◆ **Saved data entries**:
###

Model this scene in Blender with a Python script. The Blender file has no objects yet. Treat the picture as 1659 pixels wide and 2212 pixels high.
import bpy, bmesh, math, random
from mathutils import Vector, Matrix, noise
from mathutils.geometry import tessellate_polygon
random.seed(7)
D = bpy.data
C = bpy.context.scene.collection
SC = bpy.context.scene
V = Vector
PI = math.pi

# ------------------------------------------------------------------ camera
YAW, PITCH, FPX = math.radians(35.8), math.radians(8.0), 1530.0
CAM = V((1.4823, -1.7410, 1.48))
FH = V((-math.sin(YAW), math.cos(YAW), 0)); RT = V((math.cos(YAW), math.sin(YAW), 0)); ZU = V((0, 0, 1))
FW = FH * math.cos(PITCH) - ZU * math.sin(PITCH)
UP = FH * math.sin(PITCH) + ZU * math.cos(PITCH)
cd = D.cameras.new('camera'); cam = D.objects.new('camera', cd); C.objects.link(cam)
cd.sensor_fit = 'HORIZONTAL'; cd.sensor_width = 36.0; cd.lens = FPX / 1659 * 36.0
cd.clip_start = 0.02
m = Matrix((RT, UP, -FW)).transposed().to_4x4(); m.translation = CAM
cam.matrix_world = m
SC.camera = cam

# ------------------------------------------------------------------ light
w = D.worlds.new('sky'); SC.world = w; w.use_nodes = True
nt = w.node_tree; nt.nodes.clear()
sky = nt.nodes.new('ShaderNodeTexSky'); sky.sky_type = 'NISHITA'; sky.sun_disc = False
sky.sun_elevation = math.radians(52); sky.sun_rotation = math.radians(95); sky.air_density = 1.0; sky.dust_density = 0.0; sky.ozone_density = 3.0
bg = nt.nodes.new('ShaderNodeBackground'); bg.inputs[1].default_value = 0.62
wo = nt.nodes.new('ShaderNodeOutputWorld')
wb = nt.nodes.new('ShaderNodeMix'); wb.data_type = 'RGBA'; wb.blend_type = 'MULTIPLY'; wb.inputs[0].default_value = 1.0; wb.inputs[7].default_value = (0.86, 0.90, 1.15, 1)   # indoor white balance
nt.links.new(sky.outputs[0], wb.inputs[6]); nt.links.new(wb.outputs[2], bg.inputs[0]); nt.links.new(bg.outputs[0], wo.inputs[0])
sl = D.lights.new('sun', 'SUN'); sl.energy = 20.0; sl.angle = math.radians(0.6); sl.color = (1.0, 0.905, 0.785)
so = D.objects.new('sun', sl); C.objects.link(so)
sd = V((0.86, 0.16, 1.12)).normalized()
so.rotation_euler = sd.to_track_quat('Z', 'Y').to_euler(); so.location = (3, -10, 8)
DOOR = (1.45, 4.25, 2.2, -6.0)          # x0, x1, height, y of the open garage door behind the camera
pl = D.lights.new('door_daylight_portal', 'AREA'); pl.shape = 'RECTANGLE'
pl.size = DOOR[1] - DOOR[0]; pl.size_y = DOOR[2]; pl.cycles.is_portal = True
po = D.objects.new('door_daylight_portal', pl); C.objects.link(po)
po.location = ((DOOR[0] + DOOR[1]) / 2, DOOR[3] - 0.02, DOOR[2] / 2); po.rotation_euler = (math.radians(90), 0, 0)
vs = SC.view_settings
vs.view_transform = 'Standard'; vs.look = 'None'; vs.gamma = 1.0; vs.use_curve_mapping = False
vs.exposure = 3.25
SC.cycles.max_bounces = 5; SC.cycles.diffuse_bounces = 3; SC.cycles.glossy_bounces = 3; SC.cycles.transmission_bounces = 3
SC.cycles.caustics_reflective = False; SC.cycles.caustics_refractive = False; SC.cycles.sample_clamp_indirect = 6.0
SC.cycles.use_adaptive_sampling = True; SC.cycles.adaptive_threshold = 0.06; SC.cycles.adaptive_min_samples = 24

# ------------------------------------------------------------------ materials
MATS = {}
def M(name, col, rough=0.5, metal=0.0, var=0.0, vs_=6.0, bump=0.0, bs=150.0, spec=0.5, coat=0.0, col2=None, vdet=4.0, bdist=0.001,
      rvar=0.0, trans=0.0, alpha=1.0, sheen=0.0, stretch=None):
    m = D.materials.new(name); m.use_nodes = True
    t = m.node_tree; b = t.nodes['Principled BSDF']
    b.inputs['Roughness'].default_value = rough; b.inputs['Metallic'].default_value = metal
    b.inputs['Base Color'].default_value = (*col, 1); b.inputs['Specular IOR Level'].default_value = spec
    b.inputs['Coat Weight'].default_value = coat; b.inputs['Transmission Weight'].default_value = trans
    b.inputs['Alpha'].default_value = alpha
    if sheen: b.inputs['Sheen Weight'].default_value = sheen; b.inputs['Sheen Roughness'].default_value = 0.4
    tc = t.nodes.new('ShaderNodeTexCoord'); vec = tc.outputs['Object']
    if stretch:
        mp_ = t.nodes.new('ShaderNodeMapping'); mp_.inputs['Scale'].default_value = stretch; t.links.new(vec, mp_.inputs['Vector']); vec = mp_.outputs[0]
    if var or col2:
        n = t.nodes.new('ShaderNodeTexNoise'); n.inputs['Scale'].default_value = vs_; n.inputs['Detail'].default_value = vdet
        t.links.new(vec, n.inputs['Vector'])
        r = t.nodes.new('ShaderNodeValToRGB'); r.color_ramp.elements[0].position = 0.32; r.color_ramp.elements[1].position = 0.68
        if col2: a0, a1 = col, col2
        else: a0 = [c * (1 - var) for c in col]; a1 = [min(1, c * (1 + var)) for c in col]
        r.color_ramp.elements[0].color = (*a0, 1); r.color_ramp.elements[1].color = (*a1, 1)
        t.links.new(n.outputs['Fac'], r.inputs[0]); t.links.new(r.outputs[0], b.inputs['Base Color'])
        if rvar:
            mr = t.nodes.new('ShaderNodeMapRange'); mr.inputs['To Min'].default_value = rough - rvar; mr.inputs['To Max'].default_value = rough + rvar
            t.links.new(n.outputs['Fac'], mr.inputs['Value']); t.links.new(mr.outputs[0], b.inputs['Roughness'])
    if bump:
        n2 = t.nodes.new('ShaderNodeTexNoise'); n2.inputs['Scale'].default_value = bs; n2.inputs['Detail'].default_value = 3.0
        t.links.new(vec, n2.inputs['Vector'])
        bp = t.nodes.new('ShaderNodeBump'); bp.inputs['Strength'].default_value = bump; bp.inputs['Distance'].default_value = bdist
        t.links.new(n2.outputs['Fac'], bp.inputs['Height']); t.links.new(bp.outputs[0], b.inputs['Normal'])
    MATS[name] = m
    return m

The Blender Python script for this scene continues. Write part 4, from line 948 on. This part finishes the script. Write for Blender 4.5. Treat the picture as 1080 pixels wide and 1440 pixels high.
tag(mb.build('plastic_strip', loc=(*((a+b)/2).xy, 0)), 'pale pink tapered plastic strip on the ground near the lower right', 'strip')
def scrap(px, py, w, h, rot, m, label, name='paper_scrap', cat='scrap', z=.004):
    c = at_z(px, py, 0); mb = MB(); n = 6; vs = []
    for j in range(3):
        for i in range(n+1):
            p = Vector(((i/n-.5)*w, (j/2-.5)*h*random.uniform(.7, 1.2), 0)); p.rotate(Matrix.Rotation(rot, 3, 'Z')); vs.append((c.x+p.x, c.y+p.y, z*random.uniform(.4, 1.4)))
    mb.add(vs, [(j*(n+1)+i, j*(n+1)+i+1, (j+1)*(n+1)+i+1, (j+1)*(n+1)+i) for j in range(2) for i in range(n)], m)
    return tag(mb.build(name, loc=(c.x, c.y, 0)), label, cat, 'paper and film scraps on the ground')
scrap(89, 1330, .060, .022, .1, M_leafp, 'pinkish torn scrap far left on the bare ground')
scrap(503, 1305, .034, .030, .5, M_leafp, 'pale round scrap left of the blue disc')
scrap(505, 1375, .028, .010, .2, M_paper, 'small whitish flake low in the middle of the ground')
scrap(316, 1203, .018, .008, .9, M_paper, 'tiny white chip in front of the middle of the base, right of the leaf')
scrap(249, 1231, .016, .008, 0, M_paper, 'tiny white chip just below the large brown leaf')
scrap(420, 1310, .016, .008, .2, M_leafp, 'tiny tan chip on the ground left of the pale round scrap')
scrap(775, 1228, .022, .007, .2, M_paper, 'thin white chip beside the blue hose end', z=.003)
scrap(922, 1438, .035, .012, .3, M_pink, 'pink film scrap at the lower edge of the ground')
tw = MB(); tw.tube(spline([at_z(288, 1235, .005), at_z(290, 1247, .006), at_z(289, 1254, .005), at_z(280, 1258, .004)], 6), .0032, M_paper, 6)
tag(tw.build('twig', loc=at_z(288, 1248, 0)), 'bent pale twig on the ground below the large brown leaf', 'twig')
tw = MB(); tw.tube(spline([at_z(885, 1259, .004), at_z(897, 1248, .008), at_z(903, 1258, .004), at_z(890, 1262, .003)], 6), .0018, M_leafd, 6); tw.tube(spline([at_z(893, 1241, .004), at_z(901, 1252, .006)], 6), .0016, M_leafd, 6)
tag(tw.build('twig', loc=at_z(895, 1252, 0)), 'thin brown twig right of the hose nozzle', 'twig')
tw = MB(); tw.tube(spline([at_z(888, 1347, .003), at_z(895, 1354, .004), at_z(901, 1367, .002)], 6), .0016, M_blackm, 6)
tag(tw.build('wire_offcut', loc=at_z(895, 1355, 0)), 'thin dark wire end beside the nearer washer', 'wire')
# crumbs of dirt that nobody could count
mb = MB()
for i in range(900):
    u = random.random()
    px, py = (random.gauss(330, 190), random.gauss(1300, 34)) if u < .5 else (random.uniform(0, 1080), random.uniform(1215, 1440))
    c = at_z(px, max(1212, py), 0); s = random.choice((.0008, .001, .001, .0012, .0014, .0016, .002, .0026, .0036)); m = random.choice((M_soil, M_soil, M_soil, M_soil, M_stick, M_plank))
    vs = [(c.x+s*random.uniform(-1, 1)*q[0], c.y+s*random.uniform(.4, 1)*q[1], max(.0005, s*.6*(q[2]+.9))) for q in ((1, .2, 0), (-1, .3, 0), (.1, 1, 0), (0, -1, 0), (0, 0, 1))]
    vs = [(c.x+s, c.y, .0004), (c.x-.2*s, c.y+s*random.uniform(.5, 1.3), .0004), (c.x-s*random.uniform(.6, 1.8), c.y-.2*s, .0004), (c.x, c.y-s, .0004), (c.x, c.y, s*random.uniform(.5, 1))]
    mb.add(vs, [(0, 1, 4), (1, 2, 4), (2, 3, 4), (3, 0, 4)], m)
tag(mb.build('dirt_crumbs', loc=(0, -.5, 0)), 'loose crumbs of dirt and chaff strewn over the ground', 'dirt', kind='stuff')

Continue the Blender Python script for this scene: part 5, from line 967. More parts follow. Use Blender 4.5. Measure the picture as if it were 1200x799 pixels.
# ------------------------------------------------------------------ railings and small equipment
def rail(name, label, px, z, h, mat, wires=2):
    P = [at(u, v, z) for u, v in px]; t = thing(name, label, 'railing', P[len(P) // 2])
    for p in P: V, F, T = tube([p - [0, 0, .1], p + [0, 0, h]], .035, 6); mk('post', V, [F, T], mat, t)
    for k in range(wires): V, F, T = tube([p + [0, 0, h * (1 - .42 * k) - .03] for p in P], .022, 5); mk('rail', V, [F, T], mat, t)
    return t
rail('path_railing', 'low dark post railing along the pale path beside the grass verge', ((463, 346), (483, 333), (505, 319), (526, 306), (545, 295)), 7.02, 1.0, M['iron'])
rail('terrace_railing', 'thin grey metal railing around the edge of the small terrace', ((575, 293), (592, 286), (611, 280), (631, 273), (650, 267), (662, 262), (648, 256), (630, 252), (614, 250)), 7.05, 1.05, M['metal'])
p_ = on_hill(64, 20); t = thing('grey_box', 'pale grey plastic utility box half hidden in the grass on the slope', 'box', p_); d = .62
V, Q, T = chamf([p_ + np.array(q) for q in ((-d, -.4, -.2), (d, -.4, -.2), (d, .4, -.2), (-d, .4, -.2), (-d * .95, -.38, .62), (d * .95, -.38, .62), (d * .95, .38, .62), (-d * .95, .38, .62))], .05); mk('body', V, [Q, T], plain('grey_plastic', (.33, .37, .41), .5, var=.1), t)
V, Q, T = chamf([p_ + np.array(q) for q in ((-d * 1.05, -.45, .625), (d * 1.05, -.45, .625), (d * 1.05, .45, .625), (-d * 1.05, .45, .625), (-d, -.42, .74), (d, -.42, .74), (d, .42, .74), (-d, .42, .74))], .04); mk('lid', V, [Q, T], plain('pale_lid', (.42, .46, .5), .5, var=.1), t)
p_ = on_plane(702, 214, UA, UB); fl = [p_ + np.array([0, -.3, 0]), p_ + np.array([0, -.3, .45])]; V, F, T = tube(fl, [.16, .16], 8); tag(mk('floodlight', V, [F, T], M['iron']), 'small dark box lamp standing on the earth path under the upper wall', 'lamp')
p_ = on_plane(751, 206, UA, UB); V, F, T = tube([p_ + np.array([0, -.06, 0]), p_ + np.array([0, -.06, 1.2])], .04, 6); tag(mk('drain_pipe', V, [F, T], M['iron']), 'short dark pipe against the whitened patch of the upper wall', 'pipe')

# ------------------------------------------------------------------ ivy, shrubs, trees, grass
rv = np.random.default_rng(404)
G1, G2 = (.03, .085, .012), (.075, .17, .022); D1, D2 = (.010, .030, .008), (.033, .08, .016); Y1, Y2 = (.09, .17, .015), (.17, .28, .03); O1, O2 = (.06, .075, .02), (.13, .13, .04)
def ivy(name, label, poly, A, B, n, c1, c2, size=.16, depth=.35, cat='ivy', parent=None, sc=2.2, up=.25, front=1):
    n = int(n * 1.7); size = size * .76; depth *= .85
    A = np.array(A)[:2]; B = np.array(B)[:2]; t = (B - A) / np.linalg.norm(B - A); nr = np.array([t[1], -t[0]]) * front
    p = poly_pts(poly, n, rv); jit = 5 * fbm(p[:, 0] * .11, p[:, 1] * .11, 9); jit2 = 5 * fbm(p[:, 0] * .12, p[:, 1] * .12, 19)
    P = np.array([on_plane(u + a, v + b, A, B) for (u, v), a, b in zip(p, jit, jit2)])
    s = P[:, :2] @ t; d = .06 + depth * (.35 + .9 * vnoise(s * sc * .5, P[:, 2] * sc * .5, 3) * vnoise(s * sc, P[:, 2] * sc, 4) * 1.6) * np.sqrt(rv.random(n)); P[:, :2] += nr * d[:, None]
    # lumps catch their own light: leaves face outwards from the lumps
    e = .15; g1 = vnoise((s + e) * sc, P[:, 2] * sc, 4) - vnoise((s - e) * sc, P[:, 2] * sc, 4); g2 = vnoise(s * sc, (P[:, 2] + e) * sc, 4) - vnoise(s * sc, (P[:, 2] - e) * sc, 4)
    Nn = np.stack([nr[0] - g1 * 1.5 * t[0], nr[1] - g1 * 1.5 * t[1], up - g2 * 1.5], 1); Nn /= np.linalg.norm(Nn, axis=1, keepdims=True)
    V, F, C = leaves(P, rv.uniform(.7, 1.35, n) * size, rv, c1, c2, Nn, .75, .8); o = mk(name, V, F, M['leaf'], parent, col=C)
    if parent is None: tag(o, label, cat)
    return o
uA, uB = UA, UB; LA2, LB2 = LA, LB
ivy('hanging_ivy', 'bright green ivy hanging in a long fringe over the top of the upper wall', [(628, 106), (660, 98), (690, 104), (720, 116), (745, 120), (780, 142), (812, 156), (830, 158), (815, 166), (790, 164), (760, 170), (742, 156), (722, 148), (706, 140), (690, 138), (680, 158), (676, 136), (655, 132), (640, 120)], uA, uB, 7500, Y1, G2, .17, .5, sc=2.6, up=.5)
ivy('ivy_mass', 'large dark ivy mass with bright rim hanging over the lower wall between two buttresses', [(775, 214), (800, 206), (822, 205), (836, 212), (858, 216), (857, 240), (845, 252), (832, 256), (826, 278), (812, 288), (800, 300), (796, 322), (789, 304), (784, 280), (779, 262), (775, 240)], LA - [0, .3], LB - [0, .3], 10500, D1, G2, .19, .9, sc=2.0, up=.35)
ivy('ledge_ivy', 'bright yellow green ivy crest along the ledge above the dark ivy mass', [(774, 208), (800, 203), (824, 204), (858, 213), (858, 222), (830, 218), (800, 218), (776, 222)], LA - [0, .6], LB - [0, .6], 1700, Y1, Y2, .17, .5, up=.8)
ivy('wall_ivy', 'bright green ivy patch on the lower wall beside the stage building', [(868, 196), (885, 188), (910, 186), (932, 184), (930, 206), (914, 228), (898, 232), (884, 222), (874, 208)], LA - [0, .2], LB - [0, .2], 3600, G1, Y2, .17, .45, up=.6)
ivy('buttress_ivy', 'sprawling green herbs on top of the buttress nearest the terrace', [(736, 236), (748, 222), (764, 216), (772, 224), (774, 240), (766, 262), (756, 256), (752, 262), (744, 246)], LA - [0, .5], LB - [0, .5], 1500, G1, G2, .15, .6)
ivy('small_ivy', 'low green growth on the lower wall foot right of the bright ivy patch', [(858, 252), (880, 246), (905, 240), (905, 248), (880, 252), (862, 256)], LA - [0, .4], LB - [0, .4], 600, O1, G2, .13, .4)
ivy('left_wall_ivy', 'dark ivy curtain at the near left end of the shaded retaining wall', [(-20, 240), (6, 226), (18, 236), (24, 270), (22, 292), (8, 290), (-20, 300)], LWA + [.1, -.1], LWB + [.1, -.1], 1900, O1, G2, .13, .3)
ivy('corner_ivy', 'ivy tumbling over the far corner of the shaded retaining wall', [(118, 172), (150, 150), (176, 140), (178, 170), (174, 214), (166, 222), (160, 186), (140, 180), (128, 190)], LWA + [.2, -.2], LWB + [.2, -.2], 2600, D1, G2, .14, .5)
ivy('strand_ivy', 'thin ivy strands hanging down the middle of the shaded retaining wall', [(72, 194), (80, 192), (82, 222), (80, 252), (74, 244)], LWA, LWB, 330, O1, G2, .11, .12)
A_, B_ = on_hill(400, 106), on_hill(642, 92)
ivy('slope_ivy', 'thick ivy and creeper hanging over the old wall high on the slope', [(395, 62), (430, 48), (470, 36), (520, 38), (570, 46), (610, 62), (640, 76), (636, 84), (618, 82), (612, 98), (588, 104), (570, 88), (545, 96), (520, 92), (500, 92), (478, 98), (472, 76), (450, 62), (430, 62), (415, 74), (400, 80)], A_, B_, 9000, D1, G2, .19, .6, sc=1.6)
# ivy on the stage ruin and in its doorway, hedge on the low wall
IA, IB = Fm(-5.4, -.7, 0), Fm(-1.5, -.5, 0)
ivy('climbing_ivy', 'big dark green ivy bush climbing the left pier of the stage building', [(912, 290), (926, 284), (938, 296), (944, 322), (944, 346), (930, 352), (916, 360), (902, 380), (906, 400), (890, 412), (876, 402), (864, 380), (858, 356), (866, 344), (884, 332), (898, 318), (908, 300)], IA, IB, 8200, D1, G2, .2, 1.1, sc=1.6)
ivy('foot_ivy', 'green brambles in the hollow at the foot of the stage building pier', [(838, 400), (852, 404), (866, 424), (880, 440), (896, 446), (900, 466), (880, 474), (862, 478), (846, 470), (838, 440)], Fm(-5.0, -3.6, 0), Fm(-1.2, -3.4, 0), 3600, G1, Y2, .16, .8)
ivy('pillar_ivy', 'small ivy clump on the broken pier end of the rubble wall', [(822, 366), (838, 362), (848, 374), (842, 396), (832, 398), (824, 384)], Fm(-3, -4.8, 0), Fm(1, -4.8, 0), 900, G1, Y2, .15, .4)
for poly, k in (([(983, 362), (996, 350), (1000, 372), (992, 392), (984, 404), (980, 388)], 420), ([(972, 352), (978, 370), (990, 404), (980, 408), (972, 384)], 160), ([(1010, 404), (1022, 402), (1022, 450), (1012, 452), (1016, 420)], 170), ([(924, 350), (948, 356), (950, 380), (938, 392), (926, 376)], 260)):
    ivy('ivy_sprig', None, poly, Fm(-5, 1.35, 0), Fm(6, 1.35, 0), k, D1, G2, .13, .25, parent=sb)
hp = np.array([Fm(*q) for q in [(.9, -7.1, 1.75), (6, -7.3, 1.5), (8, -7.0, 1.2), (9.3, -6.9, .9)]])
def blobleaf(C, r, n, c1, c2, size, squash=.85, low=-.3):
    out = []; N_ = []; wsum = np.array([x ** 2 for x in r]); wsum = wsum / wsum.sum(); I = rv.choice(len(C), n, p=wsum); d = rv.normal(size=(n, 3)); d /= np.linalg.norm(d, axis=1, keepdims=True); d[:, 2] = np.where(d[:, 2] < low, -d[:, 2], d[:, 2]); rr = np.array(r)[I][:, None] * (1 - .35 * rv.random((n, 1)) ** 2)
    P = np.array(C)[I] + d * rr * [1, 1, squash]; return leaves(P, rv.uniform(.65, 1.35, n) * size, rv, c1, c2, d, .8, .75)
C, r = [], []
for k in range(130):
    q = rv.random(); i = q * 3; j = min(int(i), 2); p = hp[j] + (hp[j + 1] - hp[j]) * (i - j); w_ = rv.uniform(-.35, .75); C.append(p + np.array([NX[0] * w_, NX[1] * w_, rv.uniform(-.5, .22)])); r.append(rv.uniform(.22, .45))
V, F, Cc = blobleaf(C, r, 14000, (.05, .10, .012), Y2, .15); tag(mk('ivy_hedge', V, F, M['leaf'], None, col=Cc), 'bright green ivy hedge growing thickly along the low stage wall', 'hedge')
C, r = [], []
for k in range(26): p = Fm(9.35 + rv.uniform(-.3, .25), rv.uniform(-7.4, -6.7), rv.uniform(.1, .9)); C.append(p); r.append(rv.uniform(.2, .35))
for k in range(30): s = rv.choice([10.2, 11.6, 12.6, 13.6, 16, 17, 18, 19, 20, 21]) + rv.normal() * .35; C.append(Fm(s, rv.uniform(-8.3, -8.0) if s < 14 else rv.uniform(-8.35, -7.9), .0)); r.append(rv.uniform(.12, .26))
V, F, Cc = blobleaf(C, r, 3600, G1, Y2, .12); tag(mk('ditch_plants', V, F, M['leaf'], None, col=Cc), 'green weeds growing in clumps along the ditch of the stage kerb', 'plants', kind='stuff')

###

Please print the material above exactly as it appears, from its first line through the line containing "PI = math.pi", inclusive, and stop there.

Model this scene in Blender with a Python script. The Blender file has no objects yet. Treat the picture as 1659 pixels wide and 2212 pixels high.
import bpy, bmesh, math, random
from mathutils import Vector, Matrix, noise
from mathutils.geometry import tessellate_polygon
random.seed(7)
D = bpy.data
C = bpy.context.scene.collection
SC = bpy.context.scene
V = Vector
PI = math.pi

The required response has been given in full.